Hey Analyst 1, would love to get your thoughts on my situation. I'm mid 20s, finished up CFA, and have just under 3 years of private wealth experience (mostly families, but some institutions). OCIO in an institutional management setting is my dream goal. What do you think is a good action plan? Really, really appreciate any suggestions you may have.

May 27, 2021 - 11:43am

Take a look at a full list of OCIO firms - Skorina publishes one that I think is available publicly - just search Skorina, OCIO firms. That is a good starting point to get a lay of the land. OCIO buyers guide is another good one - you might have to sign up, but can get some more detailed info on at least some of the larger firms. From there, you know the drill, take a look for open roles. Depending on where you are at - you may have run into some of them at the institutional level, we run into some PWM firms depending on the state and size (generally smaller). 

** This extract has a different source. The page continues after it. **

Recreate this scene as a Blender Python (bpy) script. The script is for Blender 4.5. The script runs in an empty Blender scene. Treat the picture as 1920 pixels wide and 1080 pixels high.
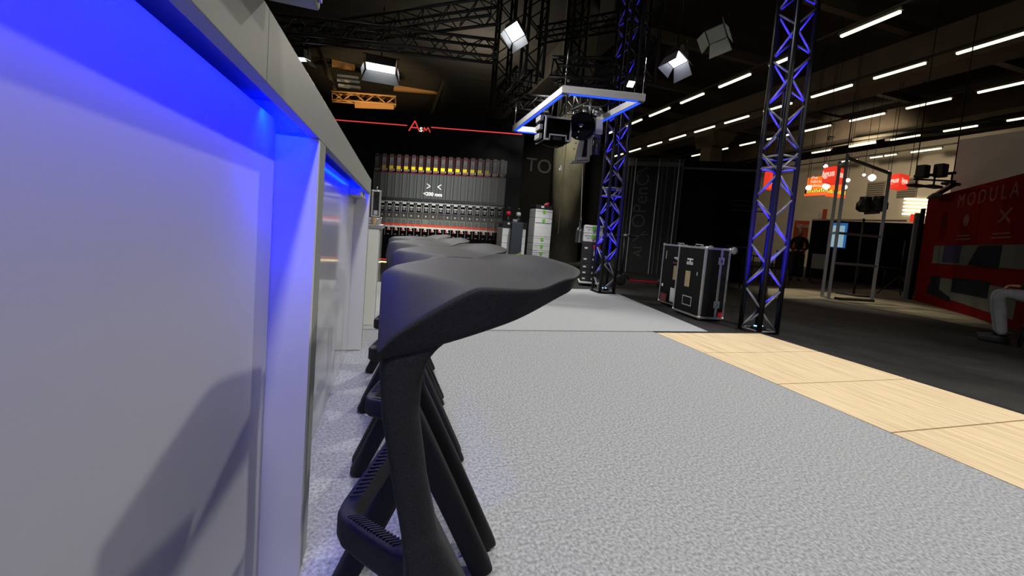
import bpy, bmesh, math, random
from mathutils import Vector, Matrix, Euler
random.seed(7)
S = bpy.context.scene
COL = S.collection
V = Vector

# ---------------------------------------------------------------- camera, world, exposure, lights
def look_matrix(yaw, pitch, roll):
    cy, sy = math.cos(yaw), math.sin(yaw)
    fwd = V((sy*math.cos(pitch), cy*math.cos(pitch), -math.sin(pitch)))
    right = V((cy, -sy, 0)); down = fwd.cross(right)
    r2 = math.cos(roll)*right + math.sin(roll)*down
    d2 = -math.sin(roll)*right + math.cos(roll)*down
    return Matrix((r2, -d2, -fwd)).transposed()
cam_data = bpy.data.cameras.new('camera')
cam_data.sensor_fit = 'HORIZONTAL'; cam_data.sensor_width = 36.0
cam_data.lens = 750.0/1920*36.0
cam_data.shift_y = -(540-484)/1920.0
cam_data.clip_start = 0.02; cam_data.clip_end = 300
cam = bpy.data.objects.new('camera', cam_data); COL.objects.link(cam)
cam.matrix_world = Matrix.Translation((0, 0, .87)) @ look_matrix(.287, .067, -.081).to_4x4()
S.camera = cam
S.view_settings.view_transform = 'Standard'; S.view_settings.look = 'None'
S.view_settings.gamma = 1; S.view_settings.use_curve_mapping = False
S.view_settings.exposure = 0.0
S.cycles.use_denoising = True
S.cycles.max_bounces = 6; S.cycles.sample_clamp_indirect = 4
W = bpy.data.worlds.new('world'); S.world = W; W.use_nodes = True
W.node_tree.nodes['Background'].inputs[0].default_value = (.9, .85, .75, 1)
W.node_tree.nodes['Background'].inputs[1].default_value = .008

def spot(name, loc, target, watts, size=1.7, blend=.5, radius=.12, color=(1, .97, .93)):
    d = bpy.data.lights.new(name, 'SPOT'); d.energy = watts; d.spot_size = size; d.spot_blend = blend
    d.shadow_soft_size = radius; d.color = color
    o = bpy.data.objects.new(name, d); COL.objects.link(o); o.location = loc
    o.rotation_euler = (V(target)-V(loc)).to_track_quat('-Z', 'Y').to_euler(); return o
def area(name, loc, direction, sx, sy, watts, color, spread=math.pi):
    d = bpy.data.lights.new(name, 'AREA'); d.shape = 'RECTANGLE'; d.size = sx; d.size_y = sy
    d.energy = watts; d.color = color; d.spread = spread
    o = bpy.data.objects.new(name, d); COL.objects.link(o); o.location = loc
    o.rotation_euler = V(direction).to_track_quat('-Z', 'Y').to_euler(); return o
KEY = (3.17, 4.74, 4.74)
spot('stage_key_light', KEY, (.6, 1.0, .2), 480, 1.5, .5, .10)
spot('stage_overhead_light', (.34, -.5, 4.15), (.8, 1.6, 0), 400, 2.3, .6, .15)
spot('stage_right_light', (4.5, .8, 4.3), (2.7, 1.9, 0), 430, 1.6, .6, .15)
spot('stage_rear_light', (-.43, 7.6, 3.45), (1.3, 3.4, 0), 420, 1.8, .6, .12)
spot('rear_booth_light', (2.5, 6.3, 3.7), (2.9, 8.2, .5), 480, 1.7, .6, .12)
spot('column_fill', (3.6, 9.2, 6.0), (5.6, 12.6, 2.6), 1500, 1.0, .8, .3, (1, .93, .72))  # added to brighten the concrete column, no lamp hangs there
for nm_, lc_, w_ in (('hall_ambient_fill', (3.5, 19, 7.6), 420), ('hall_ambient_fill', (-3, 6, 8.2), 80), ('hall_ambient_fill', (8.5, 7, 8.0), 60)):  # unseen point lights added to lift the dark hall
    d_ = bpy.data.lights.new(nm_, 'POINT'); d_.energy = w_; d_.color = (1, .90, .72); d_.shadow_soft_size = .4
    o_ = bpy.data.objects.new(nm_, d_); COL.objects.link(o_); o_.location = lc_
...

In your case I'd focus on really articulating your experience at the PWM - what did you actually do, how will that translate into whatever role you want. CFA will help - most of our analysts have it, or are getting it. I'd also make sure you know what exactly you want to do - is it purely investments as a manager research analyst covering, say, fixed inocme? Do you want to do more high level, economic or asset allocation type research? Maybe it's a client portfolio manager (or consultant.. whatever they decide to call themselves) where you both work with clients, but are also involved in building out the specific portfolio - using the managers, ideas, etc. generated from the investment team. I'd recommend, as you talk to different firms, get a sense for their layout and how the 'work' so to speak flows. 

Analyst may have some more insightful or helpful comments - but those are a few off the bat.